§ Short problem
Every line of the material is to be quoted verbatim, minus the pictures.

○ ○ ○ ○ ○ ○ ○

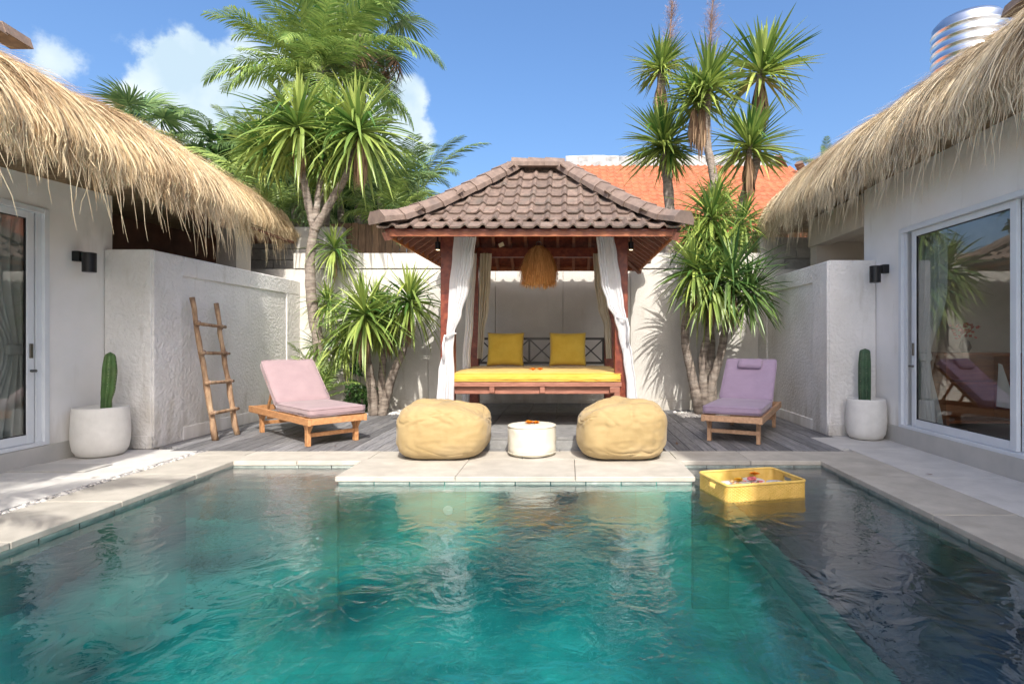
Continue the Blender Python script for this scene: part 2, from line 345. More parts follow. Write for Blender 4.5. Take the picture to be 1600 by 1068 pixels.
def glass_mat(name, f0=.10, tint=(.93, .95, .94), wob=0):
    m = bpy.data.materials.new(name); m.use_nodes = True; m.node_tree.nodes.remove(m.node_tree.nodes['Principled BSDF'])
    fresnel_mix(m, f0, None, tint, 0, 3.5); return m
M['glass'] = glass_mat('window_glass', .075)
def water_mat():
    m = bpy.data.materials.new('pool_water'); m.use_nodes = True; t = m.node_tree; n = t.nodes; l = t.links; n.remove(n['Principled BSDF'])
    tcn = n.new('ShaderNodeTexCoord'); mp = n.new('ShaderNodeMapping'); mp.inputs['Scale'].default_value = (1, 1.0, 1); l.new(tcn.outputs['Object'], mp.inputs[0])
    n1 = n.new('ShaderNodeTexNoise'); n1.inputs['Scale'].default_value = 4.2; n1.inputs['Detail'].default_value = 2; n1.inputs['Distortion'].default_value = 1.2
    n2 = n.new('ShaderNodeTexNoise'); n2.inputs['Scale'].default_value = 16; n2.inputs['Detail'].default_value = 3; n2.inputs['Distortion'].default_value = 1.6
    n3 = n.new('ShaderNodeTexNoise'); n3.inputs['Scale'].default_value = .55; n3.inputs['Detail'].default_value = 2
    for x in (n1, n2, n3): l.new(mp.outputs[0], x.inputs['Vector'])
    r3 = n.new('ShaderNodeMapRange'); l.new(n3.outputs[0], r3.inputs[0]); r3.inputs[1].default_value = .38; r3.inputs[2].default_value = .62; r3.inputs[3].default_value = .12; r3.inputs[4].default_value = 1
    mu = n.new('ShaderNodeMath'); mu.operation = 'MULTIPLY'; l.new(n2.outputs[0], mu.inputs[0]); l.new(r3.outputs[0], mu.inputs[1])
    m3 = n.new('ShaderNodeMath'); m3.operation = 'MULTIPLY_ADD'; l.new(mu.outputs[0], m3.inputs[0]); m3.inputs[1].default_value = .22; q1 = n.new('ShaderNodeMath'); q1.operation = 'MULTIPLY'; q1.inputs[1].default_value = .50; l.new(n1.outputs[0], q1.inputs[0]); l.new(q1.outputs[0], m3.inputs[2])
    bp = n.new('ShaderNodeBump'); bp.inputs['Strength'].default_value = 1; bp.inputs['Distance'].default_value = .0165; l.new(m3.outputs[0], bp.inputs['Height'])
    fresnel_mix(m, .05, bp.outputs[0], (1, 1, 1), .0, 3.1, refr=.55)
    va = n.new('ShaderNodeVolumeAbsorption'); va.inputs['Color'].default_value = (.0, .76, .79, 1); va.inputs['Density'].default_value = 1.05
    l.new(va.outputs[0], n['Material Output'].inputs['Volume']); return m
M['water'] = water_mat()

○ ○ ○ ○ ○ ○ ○

§ Task answer
Continue the Blender Python script for this scene: part 2, from line 345. More parts follow. Write for Blender 4.5. Take the picture to be 1600 by 1068 pixels.
def glass_mat(name, f0=.10, tint=(.93, .95, .94), wob=0):
    m = bpy.data.materials.new(name); m.use_nodes = True; m.node_tree.nodes.remove(m.node_tree.nodes['Principled BSDF'])
    fresnel_mix(m, f0, None, tint, 0, 3.5); return m
M['glass'] = glass_mat('window_glass', .075)
def water_mat():
    m = bpy.data.materials.new('pool_water'); m.use_nodes = True; t = m.node_tree; n = t.nodes; l = t.links; n.remove(n['Principled BSDF'])
    tcn = n.new('ShaderNodeTexCoord'); mp = n.new('ShaderNodeMapping'); mp.inputs['Scale'].default_value = (1, 1.0, 1); l.new(tcn.outputs['Object'], mp.inputs[0])
    n1 = n.new('ShaderNodeTexNoise'); n1.inputs['Scale'].default_value = 4.2; n1.inputs['Detail'].default_value = 2; n1.inputs['Distortion'].default_value = 1.2
    n2 = n.new('ShaderNodeTexNoise'); n2.inputs['Scale'].default_value = 16; n2.inputs['Detail'].default_value = 3; n2.inputs['Distortion'].default_value = 1.6
    n3 = n.new('ShaderNodeTexNoise'); n3.inputs['Scale'].default_value = .55; n3.inputs['Detail'].default_value = 2
    for x in (n1, n2, n3): l.new(mp.outputs[0], x.inputs['Vector'])
    r3 = n.new('ShaderNodeMapRange'); l.new(n3.outputs[0], r3.inputs[0]); r3.inputs[1].default_value = .38; r3.inputs[2].default_value = .62; r3.inputs[3].default_value = .12; r3.inputs[4].default_value = 1
    mu = n.new('ShaderNodeMath'); mu.operation = 'MULTIPLY'; l.new(n2.outputs[0], mu.inputs[0]); l.new(r3.outputs[0], mu.inputs[1])
    m3 = n.new('ShaderNodeMath'); m3.operation = 'MULTIPLY_ADD'; l.new(mu.outputs[0], m3.inputs[0]); m3.inputs[1].default_value = .22; q1 = n.new('ShaderNodeMath'); q1.operation = 'MULTIPLY'; q1.inputs[1].default_value = .50; l.new(n1.outputs[0], q1.inputs[0]); l.new(q1.outputs[0], m3.inputs[2])
    bp = n.new('ShaderNodeBump'); bp.inputs['Strength'].default_value = 1; bp.inputs['Distance'].default_value = .0165; l.new(m3.outputs[0], bp.inputs['Height'])
    fresnel_mix(m, .05, bp.outputs[0], (1, 1, 1), .0, 3.1, refr=.55)
    va = n.new('ShaderNodeVolumeAbsorption'); va.inputs['Color'].default_value = (.0, .76, .79, 1); va.inputs['Density'].default_value = 1.05
    l.new(va.outputs[0], n['Material Output'].inputs['Volume']); return m
M['water'] = water_mat()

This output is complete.